Assim, o ano de 2007 viu nascer em Portugal o movimento FERVE (Fartos d’Estes Recibos Verdes) e os Precários-Inflexíveis, ambos simultaneamente fruto e raiz da primeira edição do MayDay, a parada de trabalhadores precários que vem juntando todos os dias 1° de Maio cada vez mais gente em cada vez mais cidades do mundo. Em 2006 havia surgido a plataforma dos Intermitentes do Espectáculo. Também os bolseiros de investigação formaram uma associação, a ABIC, especialmente vocacionada para defender os interesses daqueles que no nosso país asseguram o progresso da ciência mas não são considerados como trabalhadores de plenos direitos.
Aliás, bem feitas as contas, 2 milhões de pessoas em Portugal trabalharão actualmente com vínculos precários. Neste números estão incluídos os cerca de 900 mil contratados a prazo e outros tantos falsos recibos verdes, mas os restantes 200 mil representam evidentemente um cálculo muito por baixo da soma do emprego não declarado, estágios não remunerados, e outras formas de subemprego. O subcontrato através da praga que constituem as empresas de trabalho temporário é também uma realidade difícil de contabilizar, devido às mil e uma roupagens que enverga: a exploração é mãe de todos os disfarces...
2009 foi o ano em que o desemprego ultrapassou a barreira psicológica (oficial) do meio-milhão, embora toda a gente saiba que o numero de desempregados fora das estatísticas é incalculavelmente superior. E não se pense que existe neste advérbio ponta de demagogia: em meados do ano que agora termina descobriu-se que num mês apenas a manipulação dos números oficiais atingia a ordem das varias dezenas de milhar. Quanto dará isto num ano? Em dois?

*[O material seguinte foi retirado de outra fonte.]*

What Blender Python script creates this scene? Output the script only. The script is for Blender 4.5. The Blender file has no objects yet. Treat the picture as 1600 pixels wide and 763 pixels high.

Em cinco?
Se pensarmos bem chegaremos à conclusão que em Portugal, em 2010, excepcional é mesmo trabalhar com um vinculo estável e com os direitos que foram conquistados pelas gerações anteriores: protecção social, períodos de descanso, tempo para a família... No fundo, condições de dignidade para poder contribuir para o desenvolvimento humano, social, económico de uma sociedade adulta, aquilo para que julgamos um dia tender...
Contudo, um olhar sobre o ano de 2009 permite-nos ousar olhar para a frente com alguma esperança pois esta viragem da década parece sê-lo também em termos do combate à precariedade: em 2009, realizámos a terceira ediçao do MayDay, que chegou pela primeira vez ao Porto, onde está a nascer um novo movimento, o APRE! (Activistas Precários). Os Intermitentes do Espectáculo estão num momento de reorganização: daqui poderá nascer uma nova forma de organização sindical. Por falar em sindicatos, o diálogo entre estes e os movimentos tem vindo a intensificar-se, contrariando algumas teses que sustentavam que as organizações de precários e movimento sindical andavam de costas voltadas. Os professores das Actividades de Enriquecimento Curricular, os trabalhadores a recibos verdes em numerosos organismos e institutos do Estado (incluindo a própria Autoridade para as Condições do Trabalho) despertam a pouco e pouco para o combate às suas inaceitáveis condições.
A petição “Antes da Dívida Temos Direitos”, que Precários-Inflexíveis, FERVE, Intermitentes do Espectaculo e do Audiovisual e APRE! estão prestes a apresentar na Assembleia da República é talvez o sinal mais evidente de que algo terá de mudar. Duas décadas de injustiças no acesso aos direitos assegurados pelo Estado Providência culminaram numa geração inteira - em duas até - que diz basta! Não aceitamos mais este estado de coisas. 2010 prepara-se para ser o ano da grande batalha contra a precariedade. O ano do principio do fim.
Myriam Zaluar, movimento Precários-Inflexíveis.